### PROMPT
Write out the listing, please, but only from its first line through the line containing "black_car()", exactly as given and without pictures.

start SUPPLIED MATERIAL

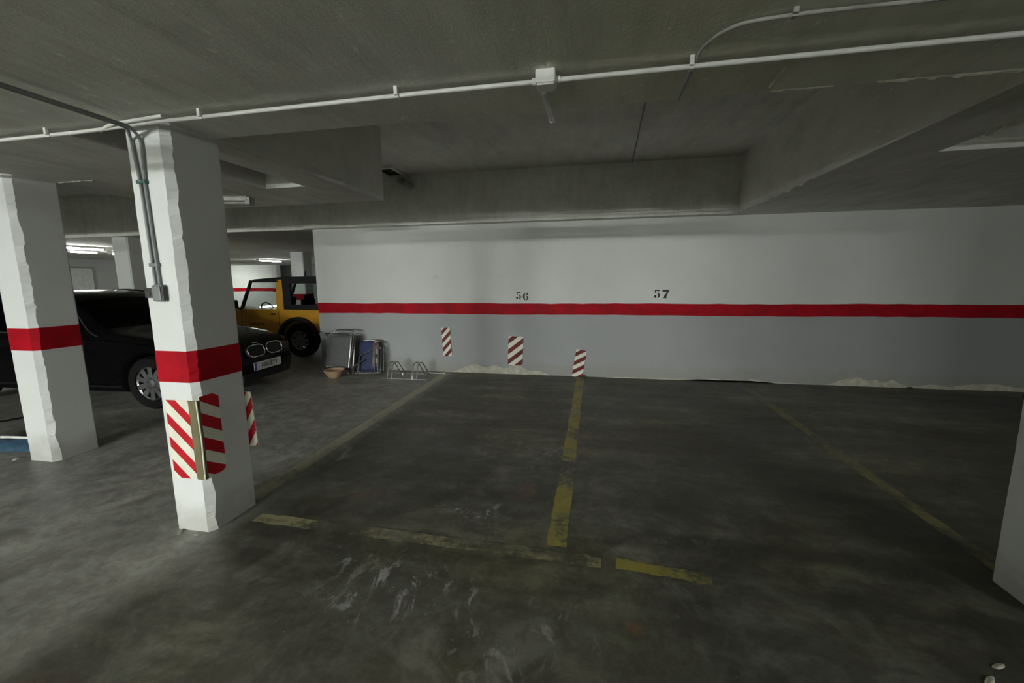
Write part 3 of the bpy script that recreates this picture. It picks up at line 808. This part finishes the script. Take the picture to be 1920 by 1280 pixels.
    MB().lathe([(0, .0), (.038, .0), (.036, .006), (0, .01)], 'Z', (2.12, 0, .706), 20).build('hood_badge', M_RIM, root)
    # interior
    for (sx, sy) in ((-.1, -.36), (-.1, .36), (-.85, -.4), (-.85, .4)):
        MB().box(sx - .3, sx - .16, sy - .22, sy + .22, .5, 1.12, .05).build('seat_back', M_SEAT, root)
    for ax in AX:
        for s in (-1, 1): wheel(root, ax, s * .78, s, WR, .22, 10, .215)
    return root
black_car()

# --- small yellow off-road car: nose towards -X
def yellow_car():
    root = empty('yellow_offroader', (-6.70, 8.24, 0), R(180))
    tag(root, 'small ochre yellow off-road car with black hard top half hidden by the wall', 'car')
    # local x forward = nose; side facing the camera is local y = +.74
    W = .72
    def shell(name, mat, outline, w, bev=.03, y0=None):
        """side outline (x,z) extruded over the width with rounded edges"""
        bm = bmesh.new(); y0_ = -w if y0 is None else y0
        vs = [bm.verts.new((x, y0_, z)) for x, z in outline]; f = bm.faces.new(vs)
        r = bmesh.ops.extrude_face_region(bm, geom=[f])
        for v in [q for q in r['geom'] if isinstance(q, bmesh.types.BMVert)]: v.co.y = w
        bmesh.ops.recalc_face_normals(bm, faces=bm.faces)
        ed = [e for e in bm.edges if abs(e.verts[0].co.y - e.verts[1].co.y) < 1e-5]
        if bev: bmesh.ops.bevel(bm, geom=ed, offset=bev, segments=3, affect='EDGES', profile=.6)
        me = bpy.data.meshes.new(name); bm.to_mesh(me); bm.free(); me.materials.append(mat)
        o = bpy.data.objects.new(name, me); C.objects.link(o); o.parent = root
        return o
    FA, RA = 1.22, -.81                       # axles
    def archpts(ax, r=.40, z=.50, n=10, zc=.36):
        a0 = math.degrees(math.asin((z - zc) / r))
        return [(ax + r * math.cos(R(t)), zc + r * math.sin(R(t))) for t in [a0 + (180 - 2 * a0) * i / n for i in range(n + 1)]]
    low = [(-1.70, .50), (-1.70, .93), (-1.66, .96), (.42, .975), (.62, .99), (1.55, .94), (1.68, .86), (1.70, .52)]
    # outline runs clockwise: back up, over hood, down, then along the sill with arches
    ol = low + [(x, z) for x, z in archpts(FA)] + [(.70, .36), (-.30, .36)] + [(x, z) for x, z in archpts(RA)]
    shell('body', M_YELLOW, ol, W, .022)
    # hood rib and front
    MB().box(.75, 1.5, -.30, .30, .955, .985, .012).build('hood_bulge', M_YELLOW, root)
    MB().box(1.66, 1.715, -.62, .62, .60, .84, .015).build('grille', M_TRIM, root)
    for s in (-1, 1): MB().lathe([(0, .02), (.085, .0), (.09, -.03), (0, -.03)], 'X', (1.72, s * .5, .73), 20).build('headlight', M_RIM, root)
    MB().box(1.70, 1.84, -.74, .74, .44, .56, .03).build('bumper', M_TRIM, root)
    MB().box(-1.84, -1.70, -.74, .74, .44, .56, .03).build('bumper', M_TRIM, root)
    # cabin: door pillars, window frame
    roof_z = 1.60
    shell('roof', M_TRIM, [(-1.66, 1.575), (-1.66, 1.63), (-.5, 1.63), (.20, 1.585), (.27, 1.555), (.24, 1.535), (-.45, 1.565)], .655, .015)
    for s in (-1, 1):
        y0, y1 = (s * .655, s * .70) if s > 0 else (s * .70, s * .655)
        # yellow rear door post
        shell('door_post', M_YELLOW, [(-.48, .95), (-.48, 1.575), (-.36, 1.57), (-.30, .95)], y1, .006, y0)
        # raked screen post and frame
        shell('screen_post', M_TRIM, [(.50, .97), (.22, 1.56), (.27, 1.57), (.57, .97)], y1, .006, y0)
        shell('window_frame', M_TRIM, [(-.40, 1.52), (-.40, 1.56), (.25, 1.56), (.27, 1.52)], y1, .004, y0)
        # black hard top side with window opening
        for ol2 in ([(-1.66, .955), (-1.66, 1.60), (-1.56, 1.60), (-1.53, .955)], [(-.66, .955), (-.66, 1.60), (-.48, 1.60), (-.48, .955)],
                    [(-1.56, .955), (-1.56, 1.07), (-.64, 1.07), (-.64, .955)], [(-1.58, 1.49), (-1.58, 1.60), (-.64, 1.60), (-.64, 1.49)]):
            shell('hard_top_side', M_TRIM, ol2, y1 - .004, .006, y0)
        yy = s * .678
        MB().grid([[(-1.58, yy, 1.05), (-1.58, yy, 1.51)], [(-.63, yy, 1.05), (-.63, yy, 1.51)]]).build('rear_side_window', M_GLASS, root)
        MB().grid([[(-.39, yy, .96), (-.39, yy, 1.54)], [(.50, yy, .97), (.25, yy, 1.54)]]).build('door_window', M_GLASS, root)
        # door seam, handle, crease, mirror
        yo = s * (W + .001)
        MB().tube([(-.37, yo, .95), (-.36, yo, .50), (-.25, yo, .40), (.45, yo, .40), (.52, yo, .50), (.52, yo, .96)], .004, 6).build('door_seam', M_TRIM, root)
        MB().box(-.30, -.20, yo - .015, yo + .015, .865, .895, .006).build('door_handle', M_TRIM, root)
        MB().tube([(-1.68, yo, .80), (1.60, yo, .80)], .008, 6).build('body_crease', M_YELLOW, root)
        mr = MB().box(.50, .60, min(s * .78, s * .95), max(s * .78, s * .95), .99, 1.17, .03).build('mirror', M_TRIM, root)
        MB().tube([(.50, s * .71, .96), (.53, s * .80, 1.02)], .012, 8).build('mirror_arm', M_TRIM, mr)
        # wheel arch flares
        for ax in (FA, RA):
            G = []
            for (rr_, yy_) in ((.40, W - .02), (.47, W - .005), (.46, W + .075), (.405, W + .085), (.39, W - .02)):
                G.append([(ax + rr_ * math.cos(R(t)), s * yy_, .36 + rr_ * math.sin(R(t))) for t in [-8 + 196 * i / 24 for i in range(25)]])
            g = MB().grid(G); g.smooth = True; g.build('arch_flare', M_TRIM, root)
            wheel(root, ax, s * .63, s, .345, .20, 8, .205)
        MB().box(-.28, .62, min(s * .60, s * .70), max(s * .60, s * .70), .30, .37, .015).build('side_step', M_TRIM, root)
    text_mesh('door_lettering', 'SAMURAI', .085, M_TRIM, root, frame((.17, W + .002, .665), (-1, 0, 0), (0, 0, 1)), .001, 1.0)
    text_mesh('door_lettering', 'SAMURAI', .085, M_TRIM, root, frame((.17, -W - .002, .665), (1, 0, 0), (0, 0, 1)), .001, 1.0)
    # windscreen, rear window
    MB().grid([[(.53, -.64, .985), (.53, .64, .985)], [(.25, -.60, 1.55), (.25, .60, 1.55)]]).build('windscreen', M_GLASS, root)
    MB().grid([[(-1.66, -.6, 1.02), (-1.66, .6, 1.02)], [(-1.66, -.6, 1.55), (-1.66, .6, 1.55)]]).build('rear_window', M_GLASS, root)
    MB().box(-1.67, -1.63, -.66, .66, .95, 1.03).build('tail_gate', M_TRIM, root)
    for (sx, sy) in ((-.12, -.33), (-.12, .33)):
        MB().box(sx - .22, sx - .10, sy - .2, sy + .2, .6, 1.14, .05).build('seat_back', M_SEAT, root)
        MB().box(sx - .22, sx - .12, sy - .11, sy + .11, 1.12, 1.24, .04).build('head_rest', M_SEAT, root)
    MB().box(-1.5, -.9, -.5, .5, .70, 1.06, .05).build('rear_seat', M_SEAT, root)
    MB().tube([(.20 + .16 * .45 * math.cos(a), .33 + .17 * math.sin(a), .94 + .15 * math.cos(a)) for a in [2 * math.pi * i / 20 for i in range(20)]], .014, 8, closed=True).build('steering_wheel', M_TRIM, root)
    MB().tube([(-.72, .30, 1.625), (-.74, .30, 1.76)], .02, 8).build('roof_aerial', M_TRIM, root)
    return root
yellow_car()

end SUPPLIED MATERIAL

### ANSWER
Write part 3 of the bpy script that recreates this picture. It picks up at line 808. This part finishes the script. Take the picture to be 1920 by 1280 pixels.
    MB().lathe([(0, .0), (.038, .0), (.036, .006), (0, .01)], 'Z', (2.12, 0, .706), 20).build('hood_badge', M_RIM, root)
    # interior
    for (sx, sy) in ((-.1, -.36), (-.1, .36), (-.85, -.4), (-.85, .4)):
        MB().box(sx - .3, sx - .16, sy - .22, sy + .22, .5, 1.12, .05).build('seat_back', M_SEAT, root)
    for ax in AX:
        for s in (-1, 1): wheel(root, ax, s * .78, s, WR, .22, 10, .215)
    return root
black_car()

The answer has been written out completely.